Quelques jours après le sommet, le 23 mai, la réalité de la situation internationale a semblé s’imposer aux bureaucrates de l’UE et Borrell a déclaré benoîtement dans une intervention au Conseil de l’Union européenne : « Si l’Inde achète du pétrole russe, c’est légal » ! Et il a ajouté : « Je ne blâme pas l'Inde, non pas parce que je veux éviter des problèmes, mais parce que nos sanctions ne s'étendent pas au-delà de notre territoire. Je ne peux pas imposer une volonté quelconque aux autorités indiennes. » En termes polis, cela s’appelle « manger son chapeau ».
Comme on peut le constater, un peu plus d’un an après les rodomontades du ministre Le Maire et d’autres plus récentes mais du même effet, les déclarations quasi martiales d’un haut responsable européen ont été très largement suivies d’effet !
[1] Rappelons que les résolutions de l’Assemblée générale des Nations unies prises au titre du Chapitre VI de la Charte sont de simples recommandations. C’est le cas ici. En revanche, celles adoptées par le Conseil de Sécurité au titre du Chapitre VII, ont un caractère contraignant qui s’impose à tous les États membres et peuvent être exécutées par la force.

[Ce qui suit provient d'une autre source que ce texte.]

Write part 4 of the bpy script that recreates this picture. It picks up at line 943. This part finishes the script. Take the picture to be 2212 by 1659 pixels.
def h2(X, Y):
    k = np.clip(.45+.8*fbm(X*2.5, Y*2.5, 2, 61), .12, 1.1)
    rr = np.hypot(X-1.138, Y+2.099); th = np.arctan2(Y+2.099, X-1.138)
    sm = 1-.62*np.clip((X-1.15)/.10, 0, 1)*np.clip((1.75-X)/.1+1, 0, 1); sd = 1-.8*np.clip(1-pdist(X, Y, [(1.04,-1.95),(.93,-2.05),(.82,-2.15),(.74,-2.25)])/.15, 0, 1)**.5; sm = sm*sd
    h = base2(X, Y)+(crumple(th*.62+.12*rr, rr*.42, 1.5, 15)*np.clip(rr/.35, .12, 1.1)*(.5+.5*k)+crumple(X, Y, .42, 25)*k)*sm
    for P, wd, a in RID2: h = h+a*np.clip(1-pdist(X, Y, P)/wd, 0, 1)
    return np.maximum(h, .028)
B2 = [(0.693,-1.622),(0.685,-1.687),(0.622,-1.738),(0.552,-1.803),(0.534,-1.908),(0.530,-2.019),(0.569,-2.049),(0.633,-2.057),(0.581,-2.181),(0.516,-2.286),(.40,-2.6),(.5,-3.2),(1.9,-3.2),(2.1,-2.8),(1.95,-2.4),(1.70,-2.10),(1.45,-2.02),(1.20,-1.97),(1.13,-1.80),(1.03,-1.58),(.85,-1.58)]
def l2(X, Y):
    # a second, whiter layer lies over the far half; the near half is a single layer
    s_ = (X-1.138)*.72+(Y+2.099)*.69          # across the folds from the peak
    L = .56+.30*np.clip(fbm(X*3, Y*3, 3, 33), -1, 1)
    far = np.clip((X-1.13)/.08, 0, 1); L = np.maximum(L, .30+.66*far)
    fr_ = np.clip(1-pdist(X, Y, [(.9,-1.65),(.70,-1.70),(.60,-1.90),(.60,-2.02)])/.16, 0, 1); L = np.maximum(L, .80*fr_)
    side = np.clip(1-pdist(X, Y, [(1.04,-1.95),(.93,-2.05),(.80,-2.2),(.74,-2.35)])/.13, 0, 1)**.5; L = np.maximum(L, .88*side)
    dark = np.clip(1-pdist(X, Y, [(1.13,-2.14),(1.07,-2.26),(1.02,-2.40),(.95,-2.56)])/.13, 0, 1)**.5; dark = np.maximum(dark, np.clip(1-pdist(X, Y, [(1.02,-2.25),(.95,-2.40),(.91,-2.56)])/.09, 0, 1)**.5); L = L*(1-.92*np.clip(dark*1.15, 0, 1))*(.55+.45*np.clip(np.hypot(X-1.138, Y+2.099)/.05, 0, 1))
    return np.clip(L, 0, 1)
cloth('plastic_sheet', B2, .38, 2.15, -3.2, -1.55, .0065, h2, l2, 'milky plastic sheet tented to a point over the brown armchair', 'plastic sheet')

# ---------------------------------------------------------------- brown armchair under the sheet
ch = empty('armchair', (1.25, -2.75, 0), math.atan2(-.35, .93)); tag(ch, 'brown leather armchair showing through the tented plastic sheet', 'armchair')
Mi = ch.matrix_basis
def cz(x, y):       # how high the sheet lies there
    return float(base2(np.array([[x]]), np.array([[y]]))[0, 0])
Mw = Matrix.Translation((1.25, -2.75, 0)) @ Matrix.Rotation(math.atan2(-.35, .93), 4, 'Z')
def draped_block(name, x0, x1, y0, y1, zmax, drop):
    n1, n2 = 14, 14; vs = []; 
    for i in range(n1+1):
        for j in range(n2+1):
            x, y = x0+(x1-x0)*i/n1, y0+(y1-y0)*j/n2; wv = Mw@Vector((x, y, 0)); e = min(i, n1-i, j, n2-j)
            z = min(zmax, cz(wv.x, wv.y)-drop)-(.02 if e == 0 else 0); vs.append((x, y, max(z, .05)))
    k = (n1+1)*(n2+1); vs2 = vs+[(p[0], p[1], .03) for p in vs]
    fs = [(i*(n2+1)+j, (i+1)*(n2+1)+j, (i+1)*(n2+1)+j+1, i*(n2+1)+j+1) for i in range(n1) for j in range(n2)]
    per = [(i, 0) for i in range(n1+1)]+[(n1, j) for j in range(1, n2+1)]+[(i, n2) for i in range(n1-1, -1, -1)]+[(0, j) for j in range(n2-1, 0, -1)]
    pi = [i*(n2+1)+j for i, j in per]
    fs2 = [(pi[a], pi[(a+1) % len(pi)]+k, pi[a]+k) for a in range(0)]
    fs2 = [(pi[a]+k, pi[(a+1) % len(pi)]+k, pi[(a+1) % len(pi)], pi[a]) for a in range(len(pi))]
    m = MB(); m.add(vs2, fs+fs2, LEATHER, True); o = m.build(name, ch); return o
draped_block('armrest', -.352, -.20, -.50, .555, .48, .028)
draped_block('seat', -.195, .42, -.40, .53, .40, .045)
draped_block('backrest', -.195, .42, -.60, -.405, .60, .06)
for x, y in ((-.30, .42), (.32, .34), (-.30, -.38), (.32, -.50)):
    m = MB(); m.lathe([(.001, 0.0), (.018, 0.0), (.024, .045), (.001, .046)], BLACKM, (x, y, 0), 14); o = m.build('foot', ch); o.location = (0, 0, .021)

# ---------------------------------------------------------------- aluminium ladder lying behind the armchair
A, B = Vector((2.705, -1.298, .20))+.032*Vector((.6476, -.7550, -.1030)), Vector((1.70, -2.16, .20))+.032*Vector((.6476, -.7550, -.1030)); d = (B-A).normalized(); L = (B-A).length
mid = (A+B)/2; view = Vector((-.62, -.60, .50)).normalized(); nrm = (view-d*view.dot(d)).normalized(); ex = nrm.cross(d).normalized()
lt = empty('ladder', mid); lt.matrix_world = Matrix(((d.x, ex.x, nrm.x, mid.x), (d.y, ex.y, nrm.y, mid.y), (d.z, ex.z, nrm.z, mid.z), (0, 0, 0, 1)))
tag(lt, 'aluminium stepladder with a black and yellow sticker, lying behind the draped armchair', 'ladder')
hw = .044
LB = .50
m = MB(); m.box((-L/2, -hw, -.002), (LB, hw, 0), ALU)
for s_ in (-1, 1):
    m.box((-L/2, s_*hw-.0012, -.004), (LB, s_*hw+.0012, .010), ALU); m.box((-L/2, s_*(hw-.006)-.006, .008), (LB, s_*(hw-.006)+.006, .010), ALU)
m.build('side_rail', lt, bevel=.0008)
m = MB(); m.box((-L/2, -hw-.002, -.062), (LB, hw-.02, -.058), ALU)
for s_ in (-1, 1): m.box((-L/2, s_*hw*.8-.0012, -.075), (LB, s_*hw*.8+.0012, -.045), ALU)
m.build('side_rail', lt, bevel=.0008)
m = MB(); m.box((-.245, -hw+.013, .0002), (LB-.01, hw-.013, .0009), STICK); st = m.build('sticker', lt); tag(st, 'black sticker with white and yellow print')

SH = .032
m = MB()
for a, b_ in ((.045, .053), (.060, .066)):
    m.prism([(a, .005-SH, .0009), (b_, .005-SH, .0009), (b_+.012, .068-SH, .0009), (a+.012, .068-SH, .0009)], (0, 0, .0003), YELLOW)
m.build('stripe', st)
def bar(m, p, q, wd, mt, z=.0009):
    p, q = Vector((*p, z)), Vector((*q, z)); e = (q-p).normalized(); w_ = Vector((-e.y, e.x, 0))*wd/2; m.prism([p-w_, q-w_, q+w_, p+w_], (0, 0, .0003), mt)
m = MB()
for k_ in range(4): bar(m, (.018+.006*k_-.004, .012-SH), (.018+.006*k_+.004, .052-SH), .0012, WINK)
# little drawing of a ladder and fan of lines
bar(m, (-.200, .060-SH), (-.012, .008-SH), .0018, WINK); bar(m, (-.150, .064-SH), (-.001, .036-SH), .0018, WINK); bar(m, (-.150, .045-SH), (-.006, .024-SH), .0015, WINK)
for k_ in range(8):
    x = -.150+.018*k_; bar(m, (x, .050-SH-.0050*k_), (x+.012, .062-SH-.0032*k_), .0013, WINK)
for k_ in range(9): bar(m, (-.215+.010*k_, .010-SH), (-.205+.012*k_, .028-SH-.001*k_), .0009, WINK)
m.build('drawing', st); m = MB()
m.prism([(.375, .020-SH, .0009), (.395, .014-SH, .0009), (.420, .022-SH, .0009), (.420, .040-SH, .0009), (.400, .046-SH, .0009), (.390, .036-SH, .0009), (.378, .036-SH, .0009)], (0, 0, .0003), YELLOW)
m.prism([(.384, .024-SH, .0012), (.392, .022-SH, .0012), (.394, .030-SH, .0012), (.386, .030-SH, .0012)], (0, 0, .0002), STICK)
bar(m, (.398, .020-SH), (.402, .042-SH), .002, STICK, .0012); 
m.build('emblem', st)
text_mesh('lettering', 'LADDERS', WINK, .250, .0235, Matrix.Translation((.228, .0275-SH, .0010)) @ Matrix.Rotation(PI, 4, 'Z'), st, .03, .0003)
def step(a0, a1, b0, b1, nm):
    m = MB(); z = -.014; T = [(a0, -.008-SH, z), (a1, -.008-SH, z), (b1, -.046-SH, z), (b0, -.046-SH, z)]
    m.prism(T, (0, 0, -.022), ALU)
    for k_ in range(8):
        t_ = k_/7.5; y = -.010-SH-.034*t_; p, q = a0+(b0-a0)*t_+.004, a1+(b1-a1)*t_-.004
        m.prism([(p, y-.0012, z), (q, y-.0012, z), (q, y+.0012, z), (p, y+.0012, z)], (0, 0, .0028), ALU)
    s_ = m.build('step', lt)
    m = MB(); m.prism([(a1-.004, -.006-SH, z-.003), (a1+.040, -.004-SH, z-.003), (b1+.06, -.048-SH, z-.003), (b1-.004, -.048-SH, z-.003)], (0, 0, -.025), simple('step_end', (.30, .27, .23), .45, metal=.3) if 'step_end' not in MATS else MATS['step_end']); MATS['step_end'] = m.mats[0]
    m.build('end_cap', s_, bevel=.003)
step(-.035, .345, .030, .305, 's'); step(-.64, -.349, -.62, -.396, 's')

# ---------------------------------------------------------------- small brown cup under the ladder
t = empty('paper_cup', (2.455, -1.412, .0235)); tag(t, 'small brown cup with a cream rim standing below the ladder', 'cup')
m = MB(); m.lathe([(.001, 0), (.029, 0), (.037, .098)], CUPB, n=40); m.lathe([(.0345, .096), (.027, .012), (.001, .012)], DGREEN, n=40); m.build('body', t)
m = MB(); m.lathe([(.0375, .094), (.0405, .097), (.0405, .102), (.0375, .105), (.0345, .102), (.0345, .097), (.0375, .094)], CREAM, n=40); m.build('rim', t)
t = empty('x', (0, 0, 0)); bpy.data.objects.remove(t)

[2] Concept utilisé en économie pour comparer les niveaux de vie et les prix entre différents pays. La PPA (en anglais PPP – purchasing power parity) mesure la quantité de biens et de services qu'une unité monétaire peut acheter dans différents pays, en prenant en compte les différences de niveaux de prix. Elle permet aussi d’atténuer le poids du secteur des services qui joue aujourd’hui un rôle disproportionné par rapport à la production dans le calcul du PIB de la plupart des pays occidentaux.